Answer:
The speed of DC series motor will increase by Sqrt (3) times.
N2 = Sqrt (3) x N1
Step-by-step explanation:
Since, Torque of a DC series motor is given as:
T = K ∅ Ia²
Where:
K = Machine Constant
∅ = Flux in the machine
Ia = Armature Current
For Initial Condition:
T1 = K ∅ Ia1²--------------(1)
For Final Condition:
T2 = K ∅ Ia2² --------------(2)
Dividing Equations (1) and (2),
T1 / T2 = K ∅ Ia1² / K ∅ Ia2²
T1 / T2 = Ia1² / Ia2² -----------------(3)

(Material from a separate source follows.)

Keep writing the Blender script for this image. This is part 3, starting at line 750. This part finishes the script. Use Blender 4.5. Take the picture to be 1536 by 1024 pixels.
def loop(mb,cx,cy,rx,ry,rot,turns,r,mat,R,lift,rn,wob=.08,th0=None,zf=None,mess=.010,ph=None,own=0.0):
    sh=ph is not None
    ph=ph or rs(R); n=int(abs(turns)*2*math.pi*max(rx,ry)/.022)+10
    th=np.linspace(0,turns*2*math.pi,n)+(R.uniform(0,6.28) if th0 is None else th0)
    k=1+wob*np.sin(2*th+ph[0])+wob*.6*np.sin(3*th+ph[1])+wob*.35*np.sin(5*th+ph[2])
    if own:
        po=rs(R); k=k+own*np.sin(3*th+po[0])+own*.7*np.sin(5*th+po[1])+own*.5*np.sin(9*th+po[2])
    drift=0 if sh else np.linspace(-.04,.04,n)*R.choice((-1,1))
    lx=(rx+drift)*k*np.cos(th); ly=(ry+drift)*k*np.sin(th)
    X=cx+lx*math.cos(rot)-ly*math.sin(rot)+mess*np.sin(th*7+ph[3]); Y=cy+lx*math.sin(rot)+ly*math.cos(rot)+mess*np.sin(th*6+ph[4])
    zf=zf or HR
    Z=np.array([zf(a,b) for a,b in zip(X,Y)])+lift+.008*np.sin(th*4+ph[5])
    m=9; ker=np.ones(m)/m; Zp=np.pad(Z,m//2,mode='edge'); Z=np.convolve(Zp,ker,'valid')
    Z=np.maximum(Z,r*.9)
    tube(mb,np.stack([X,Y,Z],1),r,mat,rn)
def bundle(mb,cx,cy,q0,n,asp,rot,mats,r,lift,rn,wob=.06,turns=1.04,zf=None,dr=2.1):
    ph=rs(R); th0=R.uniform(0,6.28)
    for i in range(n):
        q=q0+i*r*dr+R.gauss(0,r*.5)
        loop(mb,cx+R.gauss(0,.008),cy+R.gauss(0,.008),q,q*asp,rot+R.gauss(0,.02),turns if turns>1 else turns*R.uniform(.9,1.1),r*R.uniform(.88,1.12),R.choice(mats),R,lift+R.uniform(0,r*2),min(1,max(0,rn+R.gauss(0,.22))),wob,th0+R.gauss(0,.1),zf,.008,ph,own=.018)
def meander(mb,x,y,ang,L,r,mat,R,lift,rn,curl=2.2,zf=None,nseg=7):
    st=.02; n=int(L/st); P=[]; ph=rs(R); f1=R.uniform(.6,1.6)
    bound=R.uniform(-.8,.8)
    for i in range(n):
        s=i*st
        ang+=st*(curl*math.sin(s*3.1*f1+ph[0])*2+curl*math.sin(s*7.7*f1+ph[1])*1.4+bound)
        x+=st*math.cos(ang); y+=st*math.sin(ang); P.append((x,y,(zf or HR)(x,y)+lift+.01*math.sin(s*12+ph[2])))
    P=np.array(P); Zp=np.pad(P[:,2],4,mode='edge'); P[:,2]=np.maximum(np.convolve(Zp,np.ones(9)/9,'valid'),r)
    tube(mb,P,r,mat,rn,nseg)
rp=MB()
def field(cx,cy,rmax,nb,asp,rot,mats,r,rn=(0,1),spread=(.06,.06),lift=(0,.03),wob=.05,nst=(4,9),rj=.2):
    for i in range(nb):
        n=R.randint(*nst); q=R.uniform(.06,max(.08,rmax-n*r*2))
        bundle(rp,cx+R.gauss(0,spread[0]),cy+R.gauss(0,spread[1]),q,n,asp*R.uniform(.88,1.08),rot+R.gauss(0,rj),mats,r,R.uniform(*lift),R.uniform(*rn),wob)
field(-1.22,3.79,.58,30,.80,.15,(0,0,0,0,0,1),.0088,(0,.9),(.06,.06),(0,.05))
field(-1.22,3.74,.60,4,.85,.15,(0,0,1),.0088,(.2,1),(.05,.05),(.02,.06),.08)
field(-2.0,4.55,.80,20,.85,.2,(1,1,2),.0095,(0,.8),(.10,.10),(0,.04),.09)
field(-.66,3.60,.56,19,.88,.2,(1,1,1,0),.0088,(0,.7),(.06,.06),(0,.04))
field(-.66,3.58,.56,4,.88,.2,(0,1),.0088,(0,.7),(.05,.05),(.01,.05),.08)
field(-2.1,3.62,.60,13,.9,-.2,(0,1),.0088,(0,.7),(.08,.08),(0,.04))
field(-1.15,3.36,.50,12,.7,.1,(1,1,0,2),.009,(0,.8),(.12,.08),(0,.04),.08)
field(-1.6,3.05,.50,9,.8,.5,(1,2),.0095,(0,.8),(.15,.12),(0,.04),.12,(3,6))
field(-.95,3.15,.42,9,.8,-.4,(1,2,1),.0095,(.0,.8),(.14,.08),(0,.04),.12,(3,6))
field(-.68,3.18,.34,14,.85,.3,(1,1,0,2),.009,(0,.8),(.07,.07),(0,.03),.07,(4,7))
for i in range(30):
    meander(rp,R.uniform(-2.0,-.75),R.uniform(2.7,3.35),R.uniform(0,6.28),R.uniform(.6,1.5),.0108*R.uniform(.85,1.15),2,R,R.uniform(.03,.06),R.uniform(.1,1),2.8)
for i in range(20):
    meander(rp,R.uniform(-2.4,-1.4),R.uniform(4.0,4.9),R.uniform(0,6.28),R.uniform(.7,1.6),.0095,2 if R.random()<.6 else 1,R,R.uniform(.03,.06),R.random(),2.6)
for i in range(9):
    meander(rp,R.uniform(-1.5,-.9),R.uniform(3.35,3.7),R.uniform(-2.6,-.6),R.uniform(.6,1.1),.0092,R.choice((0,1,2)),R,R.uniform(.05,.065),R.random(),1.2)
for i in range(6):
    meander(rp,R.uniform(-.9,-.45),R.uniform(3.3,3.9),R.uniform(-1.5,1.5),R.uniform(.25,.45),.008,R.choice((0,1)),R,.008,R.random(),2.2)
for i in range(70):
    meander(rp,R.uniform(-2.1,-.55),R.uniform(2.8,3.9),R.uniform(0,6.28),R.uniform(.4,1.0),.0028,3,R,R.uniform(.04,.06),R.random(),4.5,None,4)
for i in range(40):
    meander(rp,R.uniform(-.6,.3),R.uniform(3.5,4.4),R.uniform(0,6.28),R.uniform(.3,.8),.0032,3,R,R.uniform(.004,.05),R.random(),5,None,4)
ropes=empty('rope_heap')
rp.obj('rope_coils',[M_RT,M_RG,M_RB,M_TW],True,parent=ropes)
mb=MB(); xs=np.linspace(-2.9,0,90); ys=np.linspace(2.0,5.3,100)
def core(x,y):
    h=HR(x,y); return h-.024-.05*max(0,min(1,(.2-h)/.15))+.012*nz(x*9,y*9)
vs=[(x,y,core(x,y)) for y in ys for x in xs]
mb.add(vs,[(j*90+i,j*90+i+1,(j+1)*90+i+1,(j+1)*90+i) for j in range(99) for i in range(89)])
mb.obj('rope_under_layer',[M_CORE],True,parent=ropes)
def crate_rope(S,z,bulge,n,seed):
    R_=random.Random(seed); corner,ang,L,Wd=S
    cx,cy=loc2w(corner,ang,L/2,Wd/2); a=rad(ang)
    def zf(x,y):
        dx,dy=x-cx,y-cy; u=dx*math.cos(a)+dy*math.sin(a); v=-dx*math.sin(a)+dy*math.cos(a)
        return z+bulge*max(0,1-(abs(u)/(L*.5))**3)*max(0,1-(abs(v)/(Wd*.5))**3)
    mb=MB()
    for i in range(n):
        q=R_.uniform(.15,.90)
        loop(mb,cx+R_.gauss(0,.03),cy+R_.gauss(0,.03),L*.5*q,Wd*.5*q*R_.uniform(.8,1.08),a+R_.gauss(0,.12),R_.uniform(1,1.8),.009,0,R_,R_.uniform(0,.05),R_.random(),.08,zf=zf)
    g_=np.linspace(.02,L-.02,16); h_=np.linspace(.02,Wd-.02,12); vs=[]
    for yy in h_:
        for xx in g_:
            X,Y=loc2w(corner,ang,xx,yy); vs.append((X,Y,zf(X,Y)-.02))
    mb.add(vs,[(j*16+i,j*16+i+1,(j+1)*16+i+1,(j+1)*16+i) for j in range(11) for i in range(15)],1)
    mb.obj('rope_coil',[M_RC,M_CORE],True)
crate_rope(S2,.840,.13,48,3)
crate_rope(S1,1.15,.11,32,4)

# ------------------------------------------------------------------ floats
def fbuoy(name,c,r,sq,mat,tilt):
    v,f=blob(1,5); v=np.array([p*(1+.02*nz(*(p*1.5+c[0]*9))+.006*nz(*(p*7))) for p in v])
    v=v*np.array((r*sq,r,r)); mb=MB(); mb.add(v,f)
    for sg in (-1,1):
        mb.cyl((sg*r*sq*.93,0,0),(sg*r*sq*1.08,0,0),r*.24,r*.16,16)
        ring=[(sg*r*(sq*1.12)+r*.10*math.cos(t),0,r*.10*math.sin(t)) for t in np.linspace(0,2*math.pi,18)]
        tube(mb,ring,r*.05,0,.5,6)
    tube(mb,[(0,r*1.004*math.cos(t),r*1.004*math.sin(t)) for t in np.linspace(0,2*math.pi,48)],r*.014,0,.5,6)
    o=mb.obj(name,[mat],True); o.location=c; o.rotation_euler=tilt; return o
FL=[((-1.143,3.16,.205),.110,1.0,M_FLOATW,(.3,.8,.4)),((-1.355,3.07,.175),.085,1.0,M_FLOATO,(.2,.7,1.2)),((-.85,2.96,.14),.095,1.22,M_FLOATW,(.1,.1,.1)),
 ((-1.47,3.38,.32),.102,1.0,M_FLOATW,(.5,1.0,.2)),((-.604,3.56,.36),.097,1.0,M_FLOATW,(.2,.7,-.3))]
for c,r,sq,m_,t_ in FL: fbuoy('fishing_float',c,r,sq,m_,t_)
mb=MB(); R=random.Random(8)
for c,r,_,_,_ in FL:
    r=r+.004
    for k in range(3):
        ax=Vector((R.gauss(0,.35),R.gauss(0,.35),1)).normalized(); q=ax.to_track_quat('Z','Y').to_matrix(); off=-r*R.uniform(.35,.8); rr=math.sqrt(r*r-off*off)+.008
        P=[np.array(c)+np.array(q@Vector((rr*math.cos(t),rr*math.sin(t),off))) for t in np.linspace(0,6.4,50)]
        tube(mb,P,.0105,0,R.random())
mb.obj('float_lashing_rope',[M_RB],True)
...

Since, T2 = T1 / 3 (as given in question that torque drops by the factor of 3),
Then, equation 3 implies:
⇒ T1 / (T1/3) = Ia1² / Ia2²
⇒ 3 = Ia1² / Ia2²
⇒ Ia1 = Sqrt (3) x Ia2 ---------------- (4)
Since,
N2 / N1 = Ia1 / Ia2
Therefore,
N2 / N1 = [Sqrt (3) x Ia2] / Ia2
⇒ N2 / N1 = Sqrt (3)
⇒ N2 = Sqrt (3) x N1
Hence, the with the drop in load torque by the factor of 3, the speed of DC series motor will increase by Sqrt (3) times.